Okay, so I make it through day 4, then day 5, then day 6…. it should be getting easier, right? Wrong-O! It’s still hard. I still want to smoke so bad I’m ready to mug a homeless guy for his butts. (Okay, seriously, I have three cartons here at the house that I can’t bring myself to throw away. They are damned expensive people, and when 2012 happens, I might be able to use them as currency). But you get the point. I really, really, want to smoke. It helps that I’m staying away from coffee and ice tea. I’m drinking strictly water and almond milk (allergies to dairy), since caffeine and just about any drink with flavor triggers my need to smoke! ARGH!
So, I tell my BFFs on Day 7 in a short, curt email that I haven’t had a cigarette in 7 days and I really wanna. And they get all rah-rah cheerleader on me, making me feel like an even bigger schmuck because I miss the smell and the taste and the relaxing way tobacco makes me feel! Besides, I never got to have my good-bye cigarette. The swan-song inhalation if you will. Is that really fair? I don’t think so. It’s not like I was planning on fucking quitting. I just couldn’t breathe that day.
Day 8 came and went. There was less drama in my head, but not much less. And food is starting to look better and better. And I’m worried. Worried that I’m going to gain a gazillion pounds. I can already feel my ass swelling beneath me. I’m still drink oodles of water a day, which every expert out there says is supposed to be soooooo good for you. I really hate the experts.

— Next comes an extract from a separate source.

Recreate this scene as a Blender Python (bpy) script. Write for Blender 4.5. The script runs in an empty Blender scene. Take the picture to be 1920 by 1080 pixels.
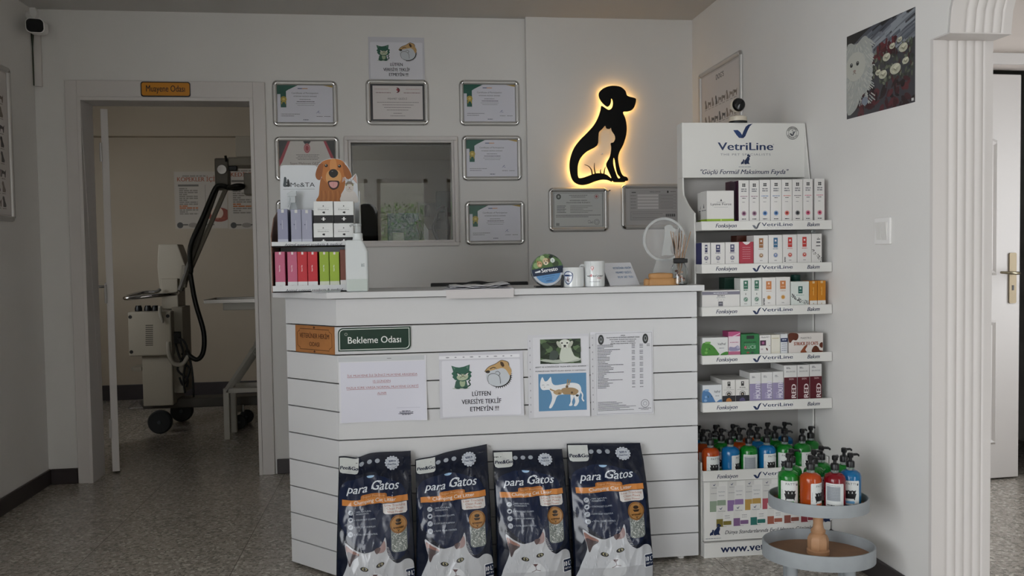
import bpy, bmesh, math, random
from mathutils import Vector, Matrix, noise, geometry

# ------------------------------------------------------------------ camera
scn = bpy.context.scene
COL = scn.collection
FPX = 1600.0
EYE = Vector((0.0, 0.0, 1.16))
_y = Vector(((754 - 960) / FPX, (480 - 540) / FPX, 1.0)).normalized()
_u = Vector((-math.sin(.0205), -math.cos(.0205), 0.0))
_u = (_u - _y * _u.dot(_y)).normalized()
_x = _y.cross(_u)
if _x.x < 0: _x = -_x
RM = Matrix((_x, _y, _u))                       # image axes -> world
cam_d = bpy.data.cameras.new('camera')
cam = bpy.data.objects.new('camera', cam_d); COL.objects.link(cam)
cam_d.sensor_width = 36.0; cam_d.lens = 36.0 * FPX / 1920.0
cam_d.clip_start = 0.02; cam_d.clip_end = 200
cx, cy, cz = RM @ Vector((1, 0, 0)), RM @ Vector((0, -1, 0)), RM @ Vector((0, 0, -1))
cam.matrix_world = Matrix(((cx.x, cy.x, cz.x, EYE.x), (cx.y, cy.y, cz.y, EYE.y), (cx.z, cy.z, cz.z, EYE.z), (0, 0, 0, 1)))
scn.camera = cam

# ------------------------------------------------------------------ view + sky
vs = scn.view_settings
vs.view_transform = 'Standard'; vs.look = 'None'; vs.gamma = 1.0
vs.use_curve_mapping = False
vs.exposure = 1.58
w = bpy.data.worlds.new('sky'); scn.world = w
w.use_nodes = True
bg = w.node_tree.nodes['Background']
bg.inputs[0].default_value = (0.93, 0.965, 1.0, 1); bg.inputs[1].default_value = 2.6

def portal(name, loc, rot, sx, sy):             # guides sky sampling through an opening
    l = bpy.data.lights.new(name, 'AREA'); l.shape = 'RECTANGLE'; l.size = sx; l.size_y = sy
    l.cycles.is_portal = True
    o = bpy.data.objects.new(name, l); COL.objects.link(o); o.location = loc; o.rotation_euler = rot
FACADE = -2.2
portal('daylight_window', (.2, FACADE - .12, 1.6), (math.radians(90), 0, 0), 2.1, 1.25)
portal('added_side_daylight', (-1.97, -.35, 1.375), (math.radians(90), 0, math.radians(-90)), 3.2, 1.8)
portal('daylight_entrance', (2.725, FACADE - .12, 1.2), (math.radians(90), 0, 0), 1.55, 2.33)
portal('added_exam_daylight', (-2.7, 4.62, 1.55), (math.radians(90), 0, 0), .82, .92)
portal('added_corridor_daylight', (3.78, 3.1, 1.2), (math.radians(90), 0, math.radians(90)), .62, 1.22)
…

Day 9 is today. I’ve been okay. I actually had a couple of seconds where I didn’t think about a cigarette. I’m still grieving that last puff, but I’m trying not to let it get the best of me. I actually worked out to a yoga/pilates video this afternoon. Made it about 13 minutes before I was completely zapped. Granted, I’m still not over the whole “coughing and congestion” thing, but it’s so much better than last week, so yeah.